---- Data excerpt

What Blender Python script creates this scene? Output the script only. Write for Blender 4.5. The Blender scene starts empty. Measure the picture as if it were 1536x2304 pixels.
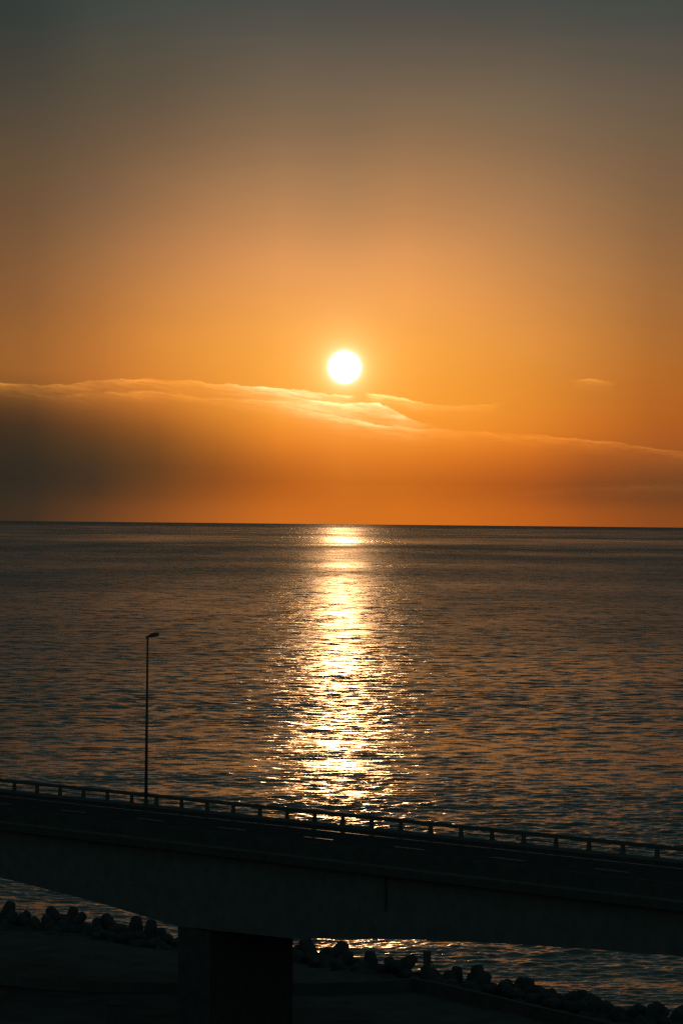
import bpy, bmesh, math, random
import numpy as np
from mathutils import Vector, Matrix
R = math.radians
random.seed(7)
S = bpy.context.scene
COL = S.collection

# ------------------------------------------------------------------ camera
CAM_Z = 34.0
FPX = 6500.0                      # focal length in pixels of the 1536x2304 photograph
PITCH = math.atan(25 / FPX)
ROLL = math.atan(15.2 / 1536)
cam_data = bpy.data.cameras.new("camera")
cam = bpy.data.objects.new("camera", cam_data)
COL.objects.link(cam)
cam_data.sensor_fit = 'VERTICAL'
cam_data.sensor_height = 36
cam_data.lens = 36 * FPX / 2304
cam_data.clip_start = 1.0
cam_data.clip_end = 300000
cam.matrix_world = (Matrix.Translation((0, 0, CAM_Z)) @ Matrix.Rotation(R(90) + PITCH, 4, 'X')
                    @ Matrix.Rotation(ROLL, 4, 'Z'))
S.camera = cam

S.view_settings.view_transform = 'Standard'
S.view_settings.look = 'None'
S.view_settings.exposure = 0
S.view_settings.gamma = 1
S.cycles.use_denoising = False
S.cycles.max_bounces = 5
S.cycles.sample_clamp_indirect = 4

SUN_EL, SUN_AZ = R(3.09), R(0.033)


def srgb(r, g, b):
    def f(c):
        c /= 255
        return c / 12.92 if c <= .04045 else ((c + .055) / 1.055) ** 2.4
    return (f(r), f(g), f(b), 1)


# ------------------------------------------------------------------ sky
W = bpy.data.worlds.new("World")
S.world = W
W.use_nodes = True
NT = W.node_tree
NT.nodes.clear()
LK = NT.links.new


def _in(sock, v):
    if isinstance(v, bpy.types.NodeSocket):
        LK(v, sock)
    else:
        sock.default_value = v


def M(op, a, b=0.0, c=0.0, clamp=False):
    n = NT.nodes.new('ShaderNodeMath'); n.operation = op; n.use_clamp = clamp
    _in(n.inputs[0], a); _in(n.inputs[1], b); _in(n.inputs[2], c)
    return n.outputs[0]


def MR(v, a, b, c=0.0, d=1.0, mode='LINEAR'):
    n = NT.nodes.new('ShaderNodeMapRange'); n.interpolation_type = mode; n.clamp = True
    _in(n.inputs[0], v)
    for i, x in zip((1, 2, 3, 4), (a, b, c, d)):
        _in(n.inputs[i], x)
    return n.outputs[0]


def MIX(f, a, b, blend='MIX'):
    n = NT.nodes.new('ShaderNodeMix'); n.data_type = 'RGBA'; n.blend_type = blend; n.clamp_factor = True
    _in(n.inputs[0], f); _in(n.inputs[6], a); _in(n.inputs[7], b)
    return n.outputs[2]


def RAMP(f, stops, mode='CARDINAL'):
    n = NT.nodes.new('ShaderNodeValToRGB'); cr = n.color_ramp; cr.interpolation = mode
    stops = sorted(stops)
    cr.elements[0].position = stops[0][0]; cr.elements[0].color = stops[0][1]
    cr.elements[1].position = stops[-1][0]; cr.elements[1].color = stops[-1][1]
    for p, c in stops[1:-1]:
        e = cr.elements.new(p); e.color = c
    _in(n.inputs[0], f)
    return n.outputs[0]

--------

Exercise objective
Take every line from the data above that holds "scene" and copy it out.

Solved exercise
What Blender Python script creates this scene? Output the script only. Write for Blender 4.5. The Blender scene starts empty. Measure the picture as if it were 1536x2304 pixels.
S = bpy.context.scene